Nel frattempo, però, per le aziende del Mezzogiorno c’è il rischio di una nuova stangata.
“Vorrei prima di tutto capire quanta parte della nuova occupazione creata nel Sud in questo periodo sia dovuta alla decontribuzione. Dai miei dati non mi risulta che ci sia stato un effetto clamoroso. Per essere più chiari, non credo che la decontribuzione abbia virtù taumaturgiche per il Mezzogiorno. Casomai bisognerebbe insistere su un altro punto, quello di ridurre per tutti l’onere fiscale e contributivo che pesa sul lavoro. E’ questa la vera emergenza. Ma le risorse a disposizione del governo sono poche”.
Non sarebbe stato meglio un addio graduale dell’incentivo, come era previsto nel disegno originario?
“Sono sempre sorpreso quando qualcuno pone il problema della scomparsa repentina di questo o quel provvedimento nato in un momento di crisi. Ad un certo punto, finita l’emergenza, deve fermarsi anche quella misura. Lo ripeto, la decontribuzione era un intervento-tampone che non ha risolto i problemi del Mezzogiorno”.
Perché?
“Servono interventi strutturali e non una tantum, magari nati sull’onda delle emergenze. Non a caso le politiche messe a punto negli ultimi 25 anni non hanno risolto il divario. Servirebbero interventi a 180 gradi. Ma, soprattutto, occorrerebbe superare l’istituto delle amministrazioni regionali, un’istituzione che nel Sud è priva di una utilità collettiva ed è un freno alla crescita del Mezzogiorno”.
Non sarebbe opportuno pensare, ad esempio, a un intervento più selettivo, in grado di orientare la nuova versione della decontribuzione sui settori più strategici per lo sviluppo del Sud?
“Gli interventi selettivi sono giusti ma hanno un piccolo problema. Chi decide la selezione? Mi perdoni lo scetticismo, ma non credo che un qualunque ufficio di un’amministrazione regionale sia in grado di valutare se un progetto sia innovativo o strategico. Con questo non voglio accusare nessuno né tanto meno criticare la qualità e la professionalità dei nostri funzionari pubblici e della nostra burocrazia. Ma è davvero difficile poter distinguere fra un’impresa cattiva e una buona”.

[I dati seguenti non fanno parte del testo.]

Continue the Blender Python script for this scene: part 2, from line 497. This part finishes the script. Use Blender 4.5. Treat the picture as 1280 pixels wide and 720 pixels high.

Che cosa propone, in particolare?
“In questo momento è stata istituita la Zes Unica per il Mezzogiorno, un’opportunità notevole per tutte le imprese. Sarebbe opportuno che tutti gli incentivi, comprese le iniziative per ridurre il carico fiscale, vengano inserite all’interno del Piano Strategico della Zona Economica speciale che dovrebbe essere messo a punto nelle prossime settimane. A questo, poi, va aggiunta la quota del 40% dei fondi del Pnrr destinata alla creazione di nuove infrastrutture. Sono due operazioni che possono davvero creare quel vantaggio competitivo alle aree del Sud per attrarre nuovi investimenti e conservare quelli esistenti”.